Les chiffres parlent d’eux-mêmes : près d’une trentaine d’articles ont été adoptés conformes par les deux assemblées et, sur la soixantaine restant en discussion, plus de la moitié ont été approuvés par la commission des affaires sociales du Sénat sans modification ou moyennant des amendements rédactionnels. Notre discussion devrait donc se concentrer sur un nombre restreint d’articles.

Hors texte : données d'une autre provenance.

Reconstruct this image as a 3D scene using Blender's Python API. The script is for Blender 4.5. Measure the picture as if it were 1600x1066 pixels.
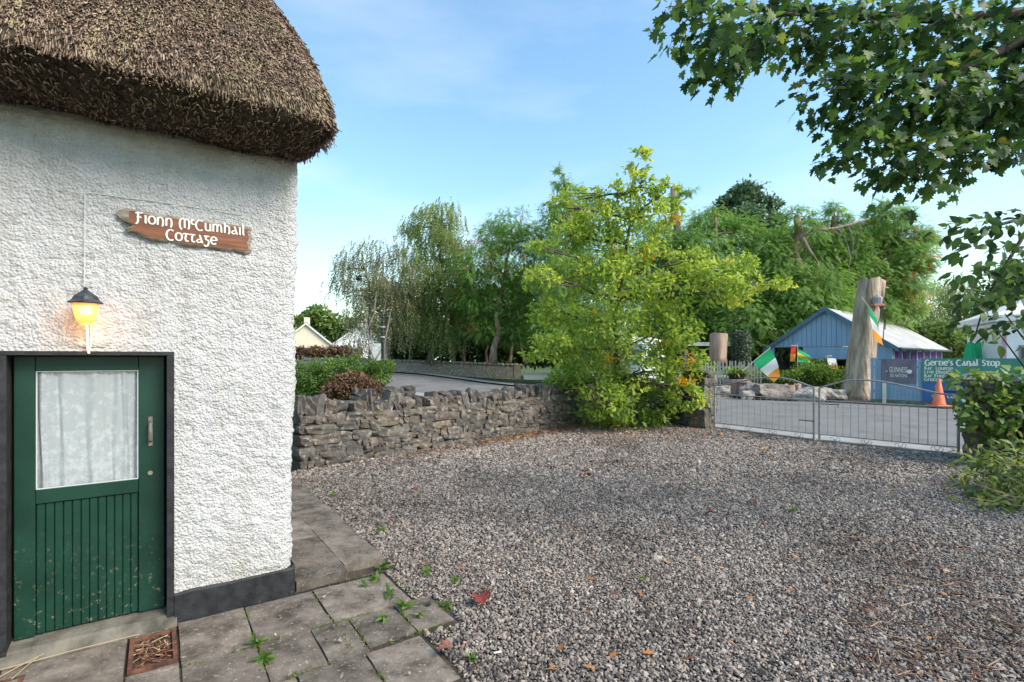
import bpy, bmesh, math, random
import numpy as np
from mathutils import Vector, Matrix, noise as mnoise
random.seed(7); RNG = np.random.default_rng(7)
R = math.radians; PI = math.pi
for o in list(bpy.data.objects): bpy.data.objects.remove(o)
sc = bpy.context.scene
COL = sc.collection

# ------------------------------------------------------------------ camera
EYE = 1.75; F = 800.0; HOR = 559.0          # eye height, focal length and horizon row in photo pixels (1600 wide)
cam = bpy.data.cameras.new('camera'); camo = bpy.data.objects.new('camera', cam); COL.objects.link(camo)
camo.location = (0, 0, EYE); camo.rotation_euler = (R(90), 0, 0)
cam.sensor_width = 36; cam.lens = 18; cam.shift_y = (HOR-533)/1600.0
cam.clip_start = 0.05; cam.clip_end = 3000
sc.camera = camo

# ------------------------------------------------------------------ sky and sun
SUN_AZ, SUN_EL = 114.0, 40.0                 # degrees clockwise from +Y (ahead) towards +X, elevation
w = bpy.data.worlds.new('World'); sc.world = w; w.use_nodes = True
nt = w.node_tree; nt.nodes.clear()
def N(t, tree=nt, **k):
    n = tree.nodes.new(t)
    for a, b in k.items(): setattr(n, a, b)
    return n
sky = N('ShaderNodeTexSky', sky_type='NISHITA', sun_disc=False, sun_elevation=R(SUN_EL), sun_rotation=R(SUN_AZ), air_density=1.6, dust_density=0.5, ozone_density=1.5)
bg = N('ShaderNodeBackground'); bg.inputs[1].default_value = 0.15
wo = N('ShaderNodeOutputWorld')
tc = N('ShaderNodeTexCoord'); mp = N('ShaderNodeMapping'); mp.inputs['Scale'].default_value = (1.1, 1.1, 4.0)
nz = N('ShaderNodeTexNoise'); nz.inputs['Scale'].default_value = 1.5; nz.inputs['Detail'].default_value = 7; nz.inputs['Roughness'].default_value = .52
rp = N('ShaderNodeValToRGB'); rp.color_ramp.elements[0].position = .50; rp.color_ramp.elements[1].position = .92
rp.color_ramp.elements[0].color = (.0, .0, .0, 1); rp.color_ramp.elements[1].color = (.5, .5, .5, 1)
mx = N('ShaderNodeMixRGB'); mx.inputs[2].default_value = (4.9, 5.2, 5.4, 1)       # thin high cloud, in sky radiance units
L = nt.links.new
L(tc.outputs['Generated'], mp.inputs[0]); L(mp.outputs[0], nz.inputs['Vector']); L(nz.outputs['Fac'], rp.inputs[0])
L(rp.outputs[0], mx.inputs[0]); tint = N('ShaderNodeMixRGB', blend_type='MULTIPLY'); tint.inputs[0].default_value = 1; tint.inputs[2].default_value = (.80, .98, 1.07, 1); L(sky.outputs[0], tint.inputs[1]); L(tint.outputs[0], mx.inputs[1]); L(mx.outputs[0], bg.inputs[0]); L(bg.outputs[0], wo.inputs[0])
sun = bpy.data.lights.new('sun', 'SUN'); sun.energy = 3.8; sun.angle = R(32); sun.color = (1, .89, .77)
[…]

Voilà plus d’un an que le parcours législatif de ce projet de loi a débuté. Le Premier ministre souhaite que la loi soit appliquée au début de l’année 2016. Vous avez déclaré, madame la secrétaire d’État, que les décrets d’application étaient en cours de préparation depuis plusieurs mois déjà. Je me réjouis de l’accélération du calendrier, qui ne dépend pas forcément des parlementaires, car nous savons tous combien cette loi est attendue par les personnes âgées, leurs proches aidants, mais aussi l’ensemble des personnels des établissements d’accueil et de soins.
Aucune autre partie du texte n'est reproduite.